Oil Ministry will finalise in the next two weeks the financial guarantee that Reliance Industries will have to submit for getting nearly double the price for natural gas from the main fields in KG-D6 block.
The Government had last month decided to allow RIL higher gas price provided the firm gave a bank guarantee to settle any claim against it over a shortfall in its gas output.
“Guidelines for submission of a bank guarantee for D1/D3 fields will be finalised by February 10,” Oil Minister M Veerappa Moily said here.
The bank guarantee, to be equivalent to the incremental revenue that RIL will get from the new gas price, will be encashed if it is proved that the company had hoarded gas or deliberately suppressed production at the main Dhirubhai-1 and 3 (D1&D3) fields in the eastern offshore KG-D6 block since 2010-11.
The guidelines will detail the format as well as the circumstances under which the bank guarantee can be encahsed.
Sources said that considering gas prices will rise from $4.2 per million British thermal unit to $8.2-8.4 after the Rangarajan pricing formula comes into effect from April 1, the bank guarantee — being the difference of current and new price — for every trillion cubic feet of gas production will come to $4 billion.
The bank guarantee for the entire remaining recoverable gas reserves of about 0.75 Tcf in D1&D3 fields comes to $3 billion. At current rate of production of about 8 million standard cubic meters per day, D1&D3 will produce about 0.3 Tcf in the next three years — the time that may be needed to settle the issue of gas hoarding charges.
The bank guarantee for 0.3 Tcf comes to $1.2 billion, they said.

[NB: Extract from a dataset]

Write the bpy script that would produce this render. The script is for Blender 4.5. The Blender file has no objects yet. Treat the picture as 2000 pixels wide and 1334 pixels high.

Of this, the share of RIL, which holds 60 per cent stake in KG-D6, will come to $60 million per quarter. BP has 30 per cent interest and the remaining 10 per cent is with Niko.
D1&D3, the first of the 19 discoveries in eastern offshore KG-D6 block that was put on production in April 2009, originally was estimated to hold 10.03 Tcf of reserves.
But these were last year slashed to 2.9 Tcf based on production data for first three years when the wells were shut one after another following water and sand sweeping inside along with sharp drop in reservoir pressure.
Of the re-stated reserves of 2.9 Tcf, about 2.2 Tcf have already been produced in first four-and-half-years and the balance of about 0.75 Tcf remains to be produced.
Sources said the new rate will apply to all other fields in KG-D6 without any preconditions. The currently producing MA oil and gas as well as fields like R-Series and satellite discoveries that will come into production in 2016-17 will also get the new rates without any preconditions.